Ekonom Soroti Pertumbuhan Ekonomi Indonesia yang Melambat di Bawah 5 Persen
Pertumbuhan Ekonomi Indonesia di Bawah Target, Apa Langkah Pemerintah Selanjutnya?
Laju pertumbuhan ekonomi Indonesia pada kuartal I 2025 mencatatkan angka 4,87 persen. Angka ini memicu kekhawatiran di kalangan ekonom. Angka ini berada di bawah ekspektasi dan menimbulkan pertanyaan mengenai target pertumbuhan ekonomi yang ambisius di masa pemerintahan Presiden Prabowo Subianto. Perlambatan ini terjadi di tengah kondisi pasar domestik dan global yang kurang menggembirakan, yang juga berdampak pada sektor ketenagakerjaan.
Wijayanto Samirin, ekonom senior Universitas Paramadina, menyampaikan bahwa pertumbuhan ekonomi di bawah 5 persen merupakan sinyal negatif. Terlebih jika dikaitkan dengan target pemerintah untuk mencapai pertumbuhan 8 persen pada tahun 2029 dan menjadi negara berpenghasilan tinggi dengan GDP per kapita sebesar US$ 14.000 pada tahun 2045. Menurutnya, target-target tersebut menjadi semakin sulit dicapai dengan kondisi ekonomi saat ini. Perlambatan ini berpotensi meningkatkan angka pengangguran, yang pada gilirannya akan menurunkan penerimaan pajak negara dan meningkatkan kebutuhan akan program sosial.

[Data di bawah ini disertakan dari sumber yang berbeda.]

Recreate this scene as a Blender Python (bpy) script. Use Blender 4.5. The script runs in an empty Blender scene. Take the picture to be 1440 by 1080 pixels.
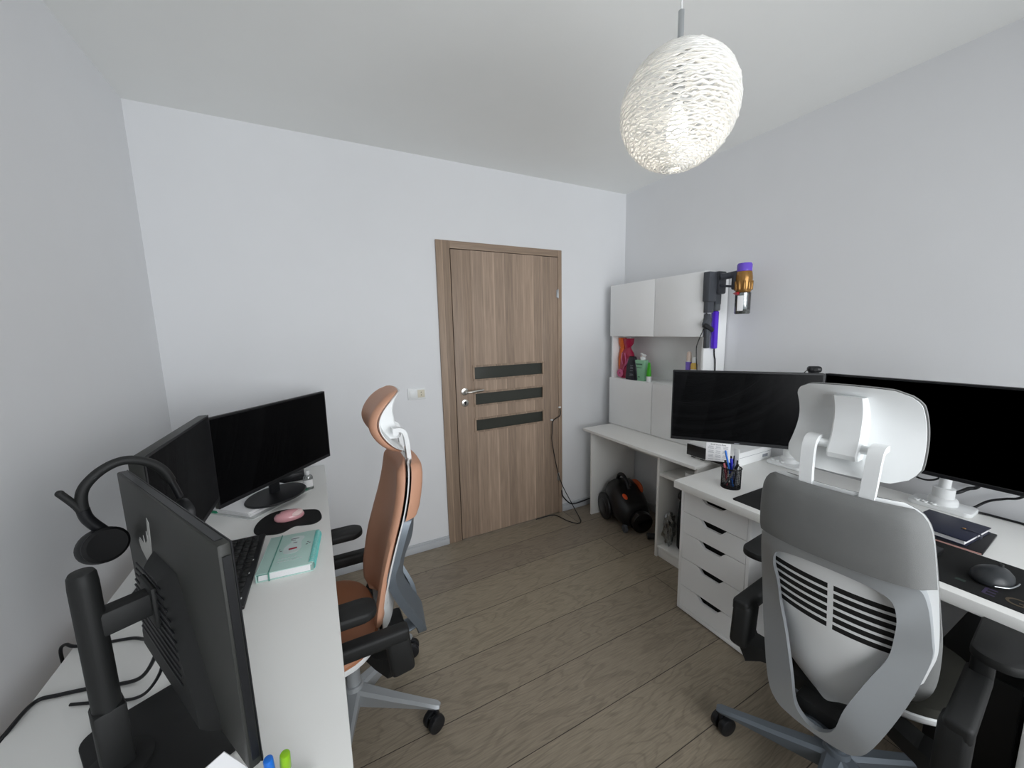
import bpy, bmesh, math, random
from mathutils import Vector, Matrix, noise
C = bpy.context.scene.collection
random.seed(11)
PI = math.pi
V = Vector
# ------------------------------------------------------------------ materials
def lin(h):
    h = h.lstrip('#'); o = []
    for i in (0, 2, 4):
        c = int(h[i:i+2], 16)/255
        o.append(c/12.92 if c <= .04045 else ((c+.055)/1.055)**2.4)
    return (*o, 1)
MATS = {}
def mat(name, col, rough=.5, metal=0., bump=0., bscale=300., var=0., vscale=6., spec=.5, coat=0., sheen=0., trans=0., emit=0., ior=1.45, tsc=(1, 1, 1)):
    m = bpy.data.materials.new(name); m.use_nodes = True
    n = m.node_tree.nodes; l = m.node_tree.links; b = n['Principled BSDF']
    c = lin(col); b.inputs['Base Color'].default_value = c
    b.inputs['Roughness'].default_value = rough; b.inputs['Metallic'].default_value = metal
    b.inputs['Specular IOR Level'].default_value = spec; b.inputs['Coat Weight'].default_value = coat
    b.inputs['Sheen Weight'].default_value = sheen; b.inputs['Transmission Weight'].default_value = trans
    b.inputs['IOR'].default_value = ior
    if emit:
        b.inputs['Emission Color'].default_value = c; b.inputs['Emission Strength'].default_value = emit
    tc = n.new('ShaderNodeTexCoord'); mp = n.new('ShaderNodeMapping'); mp.inputs['Scale'].default_value = tsc
    l.new(tc.outputs['Object'], mp.inputs['Vector'])
    nz = n.new('ShaderNodeTexNoise'); nz.inputs['Scale'].default_value = vscale; nz.inputs['Detail'].default_value = 4
    l.new(mp.outputs[0], nz.inputs['Vector'])
    mx = n.new('ShaderNodeMix'); mx.data_type = 'RGBA'
    k = 1-max(var, .015)
    mx.inputs['A'].default_value = (c[0]*k, c[1]*k, c[2]*k, 1); mx.inputs['B'].default_value = tuple(min(1, v*(2-k)) for v in c[:3])+(1,)
    l.new(nz.outputs['Fac'], mx.inputs['Factor']); l.new(mx.outputs['Result'], b.inputs['Base Color'])
    if bump:
        n2 = n.new('ShaderNodeTexNoise'); n2.inputs['Scale'].default_value = bscale; n2.inputs['Detail'].default_value = 2
        l.new(mp.outputs[0], n2.inputs['Vector'])
        bp = n.new('ShaderNodeBump'); bp.inputs['Strength'].default_value = bump; bp.inputs['Distance'].default_value = .002
        l.new(n2.outputs['Fac'], bp.inputs['Height']); l.new(bp.outputs[0], b.inputs['Normal'])
    MATS[name] = m
    return m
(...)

Rekomendasi Kebijakan untuk Mendorong Pertumbuhan
Wijayanto menyarankan pemerintah untuk segera mengambil langkah-langkah kebijakan yang berfokus pada penciptaan lapangan kerja dan peningkatan daya beli masyarakat. Beberapa langkah yang diusulkan antara lain:
- Relokasi Anggaran: Mengalihkan sumber daya dari program-program besar yang dinilai kurang efisien, seperti program Makan Bergizi Gratis (MBG), Koperasi Merah Putih, dan pembangunan Ibu Kota Nusantara (IKN), ke sektor-sektor yang lebih produktif.
- Insentif Sektor Manufaktur: Memberikan insentif dalam bentuk kebijakan dan pinjaman modal kerja dengan bunga yang terjangkau, khususnya untuk sektor manufaktur. Peningkatan utilisasi sektor manufaktur dapat memberikan dorongan signifikan terhadap pertumbuhan ekonomi.
- Pemberantasan Praktik Ilegal: Pemerintah perlu serius dalam memberantas praktik premanisme, penyelundupan, dan melakukan deregulasi untuk menciptakan iklim investasi yang kondusif.
- Relaksasi Kebijakan Efisiensi: Melonggarkan kebijakan efisiensi yang terlalu ketat dan mengoptimalkan kembali anggaran yang sebelumnya diblokir.
Direktur Eksekutif Center of Reform on Economics (CORE) Indonesia, Mohammad Faisal, menyoroti faktor lain yang mempengaruhi perlambatan ekonomi, yaitu penurunan pendapatan pekerja akibat minimnya lapangan kerja formal. Hal ini mendorong masyarakat untuk beralih ke sektor informal dengan pendapatan yang lebih rendah dan tidak pasti. Selain itu, tekanan ekonomi global akibat eskalasi geopolitik dan perang tarif antara AS dan China juga turut mempengaruhi prospek investasi di Indonesia.
Sinergi Kebijakan untuk Penciptaan Lapangan Kerja
Faisal menekankan pentingnya sinergi kebijakan moneter, fiskal, dan sektor riil untuk menciptakan lapangan kerja yang berkualitas dan meningkatkan pendapatan masyarakat. Pemerintah juga perlu memberikan insentif baik untuk sektor formal maupun informal agar sektor informal dapat menopang konsumsi dan menjaga permintaan di sektor usaha dan produksi.
Dengan langkah-langkah yang tepat dan terkoordinasi, diharapkan pemerintah dapat mengatasi perlambatan ekonomi dan mencapai target pertumbuhan yang telah ditetapkan. Upaya ini memerlukan fokus pada penciptaan lapangan kerja, peningkatan daya beli masyarakat, dan perbaikan iklim investasi.